- [What you are asked to do]
Copy out all of the material exactly as presented.

- [Source data]

***

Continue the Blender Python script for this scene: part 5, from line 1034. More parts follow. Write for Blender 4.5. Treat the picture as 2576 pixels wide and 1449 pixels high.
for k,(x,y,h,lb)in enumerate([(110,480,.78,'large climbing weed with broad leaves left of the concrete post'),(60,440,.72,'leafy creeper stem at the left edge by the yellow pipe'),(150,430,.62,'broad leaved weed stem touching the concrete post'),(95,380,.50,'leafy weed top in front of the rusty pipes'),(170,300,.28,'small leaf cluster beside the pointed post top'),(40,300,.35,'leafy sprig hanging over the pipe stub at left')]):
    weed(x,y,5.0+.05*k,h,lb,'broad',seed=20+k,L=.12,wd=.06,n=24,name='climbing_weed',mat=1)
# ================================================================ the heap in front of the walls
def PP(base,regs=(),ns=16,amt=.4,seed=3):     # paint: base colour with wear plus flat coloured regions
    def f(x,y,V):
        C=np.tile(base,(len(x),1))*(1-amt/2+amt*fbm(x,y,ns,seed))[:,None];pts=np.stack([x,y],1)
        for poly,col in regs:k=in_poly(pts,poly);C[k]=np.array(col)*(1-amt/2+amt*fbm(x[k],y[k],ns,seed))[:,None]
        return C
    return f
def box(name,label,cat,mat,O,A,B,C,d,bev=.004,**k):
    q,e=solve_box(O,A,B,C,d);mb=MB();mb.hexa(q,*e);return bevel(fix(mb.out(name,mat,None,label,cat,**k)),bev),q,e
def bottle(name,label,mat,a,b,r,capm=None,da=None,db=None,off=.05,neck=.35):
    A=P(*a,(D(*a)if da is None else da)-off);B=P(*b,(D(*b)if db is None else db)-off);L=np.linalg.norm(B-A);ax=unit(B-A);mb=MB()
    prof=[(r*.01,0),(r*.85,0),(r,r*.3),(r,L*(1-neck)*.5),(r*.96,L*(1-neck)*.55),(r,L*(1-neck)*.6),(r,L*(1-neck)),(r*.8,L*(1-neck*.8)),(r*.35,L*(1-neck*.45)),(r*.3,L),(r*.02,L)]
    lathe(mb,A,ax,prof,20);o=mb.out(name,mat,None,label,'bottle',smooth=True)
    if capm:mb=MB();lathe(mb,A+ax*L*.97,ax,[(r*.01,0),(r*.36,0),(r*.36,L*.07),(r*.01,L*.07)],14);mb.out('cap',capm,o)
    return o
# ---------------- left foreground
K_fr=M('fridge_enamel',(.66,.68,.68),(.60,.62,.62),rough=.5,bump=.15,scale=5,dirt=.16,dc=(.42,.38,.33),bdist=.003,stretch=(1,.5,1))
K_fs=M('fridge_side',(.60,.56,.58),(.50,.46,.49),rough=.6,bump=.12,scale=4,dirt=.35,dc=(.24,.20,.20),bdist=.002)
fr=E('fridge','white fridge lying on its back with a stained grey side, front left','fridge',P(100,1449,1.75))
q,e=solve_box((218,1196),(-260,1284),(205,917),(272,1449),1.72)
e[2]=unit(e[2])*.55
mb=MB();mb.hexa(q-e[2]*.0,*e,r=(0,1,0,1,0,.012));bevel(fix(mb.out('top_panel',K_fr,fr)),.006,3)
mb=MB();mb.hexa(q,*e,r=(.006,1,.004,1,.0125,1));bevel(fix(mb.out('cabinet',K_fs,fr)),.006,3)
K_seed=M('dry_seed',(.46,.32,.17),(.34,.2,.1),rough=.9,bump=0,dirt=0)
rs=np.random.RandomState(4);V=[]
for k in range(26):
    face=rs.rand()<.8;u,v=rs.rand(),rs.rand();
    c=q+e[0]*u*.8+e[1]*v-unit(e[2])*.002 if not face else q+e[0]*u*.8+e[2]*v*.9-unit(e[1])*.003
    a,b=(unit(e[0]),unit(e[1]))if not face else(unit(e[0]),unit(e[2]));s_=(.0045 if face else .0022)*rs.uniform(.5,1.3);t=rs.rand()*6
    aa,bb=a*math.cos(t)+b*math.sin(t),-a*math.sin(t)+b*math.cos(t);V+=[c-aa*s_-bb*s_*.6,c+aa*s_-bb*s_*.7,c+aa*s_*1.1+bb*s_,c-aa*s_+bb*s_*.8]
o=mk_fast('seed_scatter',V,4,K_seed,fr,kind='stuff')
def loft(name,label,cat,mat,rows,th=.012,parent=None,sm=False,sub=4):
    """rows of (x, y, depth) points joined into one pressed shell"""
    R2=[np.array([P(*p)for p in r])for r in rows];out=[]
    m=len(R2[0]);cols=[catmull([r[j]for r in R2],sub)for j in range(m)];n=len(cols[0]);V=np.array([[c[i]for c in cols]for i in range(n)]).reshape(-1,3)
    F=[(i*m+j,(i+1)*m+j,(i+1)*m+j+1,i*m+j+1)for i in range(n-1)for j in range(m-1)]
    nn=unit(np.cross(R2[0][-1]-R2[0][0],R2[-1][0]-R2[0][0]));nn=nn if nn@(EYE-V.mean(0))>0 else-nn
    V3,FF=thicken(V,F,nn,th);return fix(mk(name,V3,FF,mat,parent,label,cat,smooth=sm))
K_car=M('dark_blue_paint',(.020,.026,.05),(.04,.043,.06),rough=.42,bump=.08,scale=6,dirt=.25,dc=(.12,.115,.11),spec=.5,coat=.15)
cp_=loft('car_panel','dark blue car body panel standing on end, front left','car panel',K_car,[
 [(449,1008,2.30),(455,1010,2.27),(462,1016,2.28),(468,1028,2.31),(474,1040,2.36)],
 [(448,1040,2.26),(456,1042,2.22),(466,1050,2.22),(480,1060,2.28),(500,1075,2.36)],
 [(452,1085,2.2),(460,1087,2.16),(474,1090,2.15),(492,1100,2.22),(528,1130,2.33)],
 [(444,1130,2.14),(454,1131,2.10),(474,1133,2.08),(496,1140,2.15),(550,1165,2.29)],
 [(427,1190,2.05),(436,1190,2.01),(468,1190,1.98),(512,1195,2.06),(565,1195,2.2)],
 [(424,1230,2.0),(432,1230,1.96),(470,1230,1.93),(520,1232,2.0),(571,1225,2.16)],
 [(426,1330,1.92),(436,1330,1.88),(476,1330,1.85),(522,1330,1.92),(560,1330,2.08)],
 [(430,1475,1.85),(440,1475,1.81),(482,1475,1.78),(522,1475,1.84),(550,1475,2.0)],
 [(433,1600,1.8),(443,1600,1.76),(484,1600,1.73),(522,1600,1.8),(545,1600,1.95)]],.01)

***

- [Written response]
Continue the Blender Python script for this scene: part 5, from line 1034. More parts follow. Write for Blender 4.5. Treat the picture as 2576 pixels wide and 1449 pixels high.
for k,(x,y,h,lb)in enumerate([(110,480,.78,'large climbing weed with broad leaves left of the concrete post'),(60,440,.72,'leafy creeper stem at the left edge by the yellow pipe'),(150,430,.62,'broad leaved weed stem touching the concrete post'),(95,380,.50,'leafy weed top in front of the rusty pipes'),(170,300,.28,'small leaf cluster beside the pointed post top'),(40,300,.35,'leafy sprig hanging over the pipe stub at left')]):
    weed(x,y,5.0+.05*k,h,lb,'broad',seed=20+k,L=.12,wd=.06,n=24,name='climbing_weed',mat=1)
# ================================================================ the heap in front of the walls
def PP(base,regs=(),ns=16,amt=.4,seed=3):     # paint: base colour with wear plus flat coloured regions
    def f(x,y,V):
        C=np.tile(base,(len(x),1))*(1-amt/2+amt*fbm(x,y,ns,seed))[:,None];pts=np.stack([x,y],1)
        for poly,col in regs:k=in_poly(pts,poly);C[k]=np.array(col)*(1-amt/2+amt*fbm(x[k],y[k],ns,seed))[:,None]
        return C
    return f
def box(name,label,cat,mat,O,A,B,C,d,bev=.004,**k):
    q,e=solve_box(O,A,B,C,d);mb=MB();mb.hexa(q,*e);return bevel(fix(mb.out(name,mat,None,label,cat,**k)),bev),q,e
def bottle(name,label,mat,a,b,r,capm=None,da=None,db=None,off=.05,neck=.35):
    A=P(*a,(D(*a)if da is None else da)-off);B=P(*b,(D(*b)if db is None else db)-off);L=np.linalg.norm(B-A);ax=unit(B-A);mb=MB()
    prof=[(r*.01,0),(r*.85,0),(r,r*.3),(r,L*(1-neck)*.5),(r*.96,L*(1-neck)*.55),(r,L*(1-neck)*.6),(r,L*(1-neck)),(r*.8,L*(1-neck*.8)),(r*.35,L*(1-neck*.45)),(r*.3,L),(r*.02,L)]
    lathe(mb,A,ax,prof,20);o=mb.out(name,mat,None,label,'bottle',smooth=True)
    if capm:mb=MB();lathe(mb,A+ax*L*.97,ax,[(r*.01,0),(r*.36,0),(r*.36,L*.07),(r*.01,L*.07)],14);mb.out('cap',capm,o)
    return o
# ---------------- left foreground
K_fr=M('fridge_enamel',(.66,.68,.68),(.60,.62,.62),rough=.5,bump=.15,scale=5,dirt=.16,dc=(.42,.38,.33),bdist=.003,stretch=(1,.5,1))
K_fs=M('fridge_side',(.60,.56,.58),(.50,.46,.49),rough=.6,bump=.12,scale=4,dirt=.35,dc=(.24,.20,.20),bdist=.002)
fr=E('fridge','white fridge lying on its back with a stained grey side, front left','fridge',P(100,1449,1.75))
q,e=solve_box((218,1196),(-260,1284),(205,917),(272,1449),1.72)
e[2]=unit(e[2])*.55
mb=MB();mb.hexa(q-e[2]*.0,*e,r=(0,1,0,1,0,.012));bevel(fix(mb.out('top_panel',K_fr,fr)),.006,3)
mb=MB();mb.hexa(q,*e,r=(.006,1,.004,1,.0125,1));bevel(fix(mb.out('cabinet',K_fs,fr)),.006,3)
K_seed=M('dry_seed',(.46,.32,.17),(.34,.2,.1),rough=.9,bump=0,dirt=0)
rs=np.random.RandomState(4);V=[]
for k in range(26):
    face=rs.rand()<.8;u,v=rs.rand(),rs.rand();
    c=q+e[0]*u*.8+e[1]*v-unit(e[2])*.002 if not face else q+e[0]*u*.8+e[2]*v*.9-unit(e[1])*.003
    a,b=(unit(e[0]),unit(e[1]))if not face else(unit(e[0]),unit(e[2]));s_=(.0045 if face else .0022)*rs.uniform(.5,1.3);t=rs.rand()*6
    aa,bb=a*math.cos(t)+b*math.sin(t),-a*math.sin(t)+b*math.cos(t);V+=[c-aa*s_-bb*s_*.6,c+aa*s_-bb*s_*.7,c+aa*s_*1.1+bb*s_,c-aa*s_+bb*s_*.8]
o=mk_fast('seed_scatter',V,4,K_seed,fr,kind='stuff')
def loft(name,label,cat,mat,rows,th=.012,parent=None,sm=False,sub=4):
    """rows of (x, y, depth) points joined into one pressed shell"""
    R2=[np.array([P(*p)for p in r])for r in rows];out=[]
    m=len(R2[0]);cols=[catmull([r[j]for r in R2],sub)for j in range(m)];n=len(cols[0]);V=np.array([[c[i]for c in cols]for i in range(n)]).reshape(-1,3)
    F=[(i*m+j,(i+1)*m+j,(i+1)*m+j+1,i*m+j+1)for i in range(n-1)for j in range(m-1)]
    nn=unit(np.cross(R2[0][-1]-R2[0][0],R2[-1][0]-R2[0][0]));nn=nn if nn@(EYE-V.mean(0))>0 else-nn
    V3,FF=thicken(V,F,nn,th);return fix(mk(name,V3,FF,mat,parent,label,cat,smooth=sm))
K_car=M('dark_blue_paint',(.020,.026,.05),(.04,.043,.06),rough=.42,bump=.08,scale=6,dirt=.25,dc=(.12,.115,.11),spec=.5,coat=.15)
cp_=loft('car_panel','dark blue car body panel standing on end, front left','car panel',K_car,[
 [(449,1008,2.30),(455,1010,2.27),(462,1016,2.28),(468,1028,2.31),(474,1040,2.36)],
 [(448,1040,2.26),(456,1042,2.22),(466,1050,2.22),(480,1060,2.28),(500,1075,2.36)],
 [(452,1085,2.2),(460,1087,2.16),(474,1090,2.15),(492,1100,2.22),(528,1130,2.33)],
 [(444,1130,2.14),(454,1131,2.10),(474,1133,2.08),(496,1140,2.15),(550,1165,2.29)],
 [(427,1190,2.05),(436,1190,2.01),(468,1190,1.98),(512,1195,2.06),(565,1195,2.2)],
 [(424,1230,2.0),(432,1230,1.96),(470,1230,1.93),(520,1232,2.0),(571,1225,2.16)],
 [(426,1330,1.92),(436,1330,1.88),(476,1330,1.85),(522,1330,1.92),(560,1330,2.08)],
 [(430,1475,1.85),(440,1475,1.81),(482,1475,1.78),(522,1475,1.84),(550,1475,2.0)],
 [(433,1600,1.8),(443,1600,1.76),(484,1600,1.73),(522,1600,1.8),(545,1600,1.95)]],.01)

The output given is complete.